Following the draft, Laremy Tunsil admitted to the media that he had in fact taken money from an Ole Miss coach and that the screenshots were real. It is unclear whether the NCAA had already been aware of these actions since they had already suspended the player last season for the same reason. Now that Tunsil had admitted such a thing to an audience of millions, the NCAA will surely continue their investigation with the university.

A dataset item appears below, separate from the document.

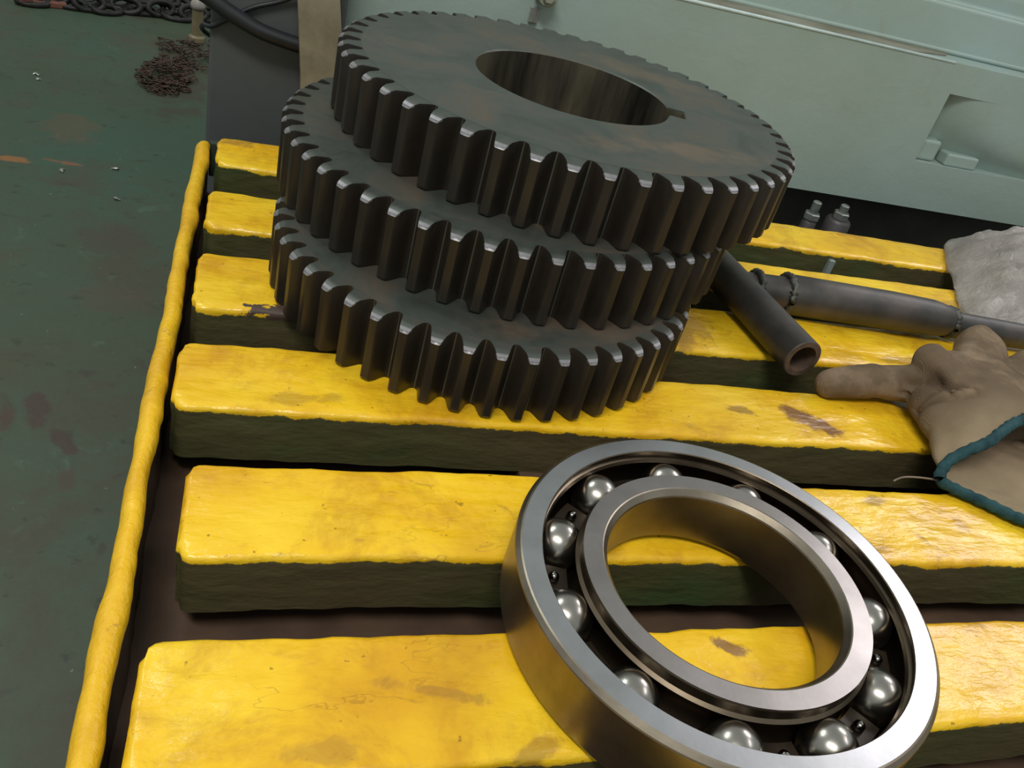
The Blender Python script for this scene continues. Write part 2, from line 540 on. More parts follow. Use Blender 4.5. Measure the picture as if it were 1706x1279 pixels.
def slat(i, yf, bf, yn, bn, x0, x1, mat, skew=0.0, r=0.012, end_round=0.02):
    """slat with a lumpy hand-painted top; far edge y = yf+bf*x, near edge y = yn+bn*x (top), thickness .118"""
    T = 0.124
    xm, ym = x0, 0.5 * (yf + yn)
    nx = 170
    prof = []   # (s across 0..1 from near to far, z, inset)
    cs = [0, 30, 60, 90]
    for a in cs:                     # near top edge
        prof.append((0, 1, a))
    ntop = 9
    xs = []
    e = [0.0, 0.25, 0.55, 0.8]
    P = []
    for k in range(4):
        P.append(('n', -T * (1 - k / 3.5)))
    rows = []
    for j in range(nx + 1):
        t = j / nx
        x = x0 + (x1 - x0) * (t ** 1.3)
        rows.append(x)
    V, F = [], []
    m = None
    for j, x in enumerate(rows):
        d = x - x0
        shrink = 0.0
        if d < end_round:
            shrink = end_round * (1 - math.sqrt(max(0.0, 1 - (1 - d / end_round) ** 2)))
        wn = 0.006 * fbm(x, i * 7.3, 0, 5) + 0.003 * nz(x, i * 3.1 + 9, 0, 22)
        wf = 0.006 * fbm(x, i * 5.7 + 20, 0, 5) + 0.003 * nz(x, i * 2.7 + 30, 0, 22)
        a = yn + bn * x + wn + shrink - ym
        b = yf + bf * x + wf - shrink - ym
        xx = x - xm + skew * 0.0
        ring = []
        for z in (-T, -T * 0.66, -T * 0.33, -0.022):
            ring.append((xx, a + 0.002 * nz(x, z * 9, i, 12), z))
        for q in (10, 35, 60, 85):
            q = math.radians(q)
            ring.append((xx, a + r * (1 - math.cos(q)) - 0.001, -r + r * math.sin(q) - 0.003 + 0.002 * nz(x, i, 0, 14)))
        for k in range(1, 10):
            y = a + r + (b - a - 2 * r) * k / 10
            z = -0.003 + 0.0035 * fbm(x, y + i * 3, 0, 7) * 0.8 + 0.0012 * nz(x, y + i, 0, 30)
            ring.append((xx, y, min(z, 0.0)))
        for q in (85, 60, 35, 10):
            q = math.radians(q)
            ring.append((xx, b - r * (1 - math.cos(q)) + 0.001, -r + r * math.sin(q) - 0.003 + 0.002 * nz(x, i + 50, 0, 14)))
        for z in (-0.022, -T * 0.33, -T * 0.66, -T):
            ring.append((xx, b, z))
        # rounded upper corner at the left end
        if j == 0:
            ring = [(p[0] + 0.004 * nz(p[1] * 30, i, p[2] * 30) + 0.002, p[1], p[2]) for p in ring]
        m = len(ring)
        V += ring
    for j in range(nx):
        for k in range(m):
            F.append((j * m + k, j * m + (k + 1) % m, (j + 1) * m + (k + 1) % m, (j + 1) * m + k))
    # end caps, left one softened by one smaller ring
    cap = []
    cy = sum(p[1] for p in V[:m]) / m
    for p in V[:m]:
        cap.append((p[0] - 0.006, cy + (p[1] - cy) * 0.955, p[2] if p[2] < -0.06 else p[2] - 0.006))
    k0 = len(V)
    V += cap
    for k in range(m):
        F.append((k, (k + 1) % m, k0 + (k + 1) % m, k0 + k))
    F.append(tuple(k0 + k for k in range(m)))
    F.append(tuple(nx * m + k for k in range(m)))
    o = link_mesh('slat', V, F, mat, plat, True, None, (xm, ym, 0), 0, 50)
    return o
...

This event is one of the most publicized examples of an athlete being punished for things that had been posted to their social media accounts. Obviously it is unfortunate for Tunsil to fall all the way to No. 13, but he is saying all the right things starting with accepting full responsibility for his actions. The player has a bright future ahead of him in the NFL but this will follow him for many years to come. It cannot be emphasized enough how big of a role social media plays in forming a person’s image and it is crucial for athletes as well as regular people to realize how to properly use these platforms. It is my hope that other athletes learn from this and don’t make the same mistake Tunsil did.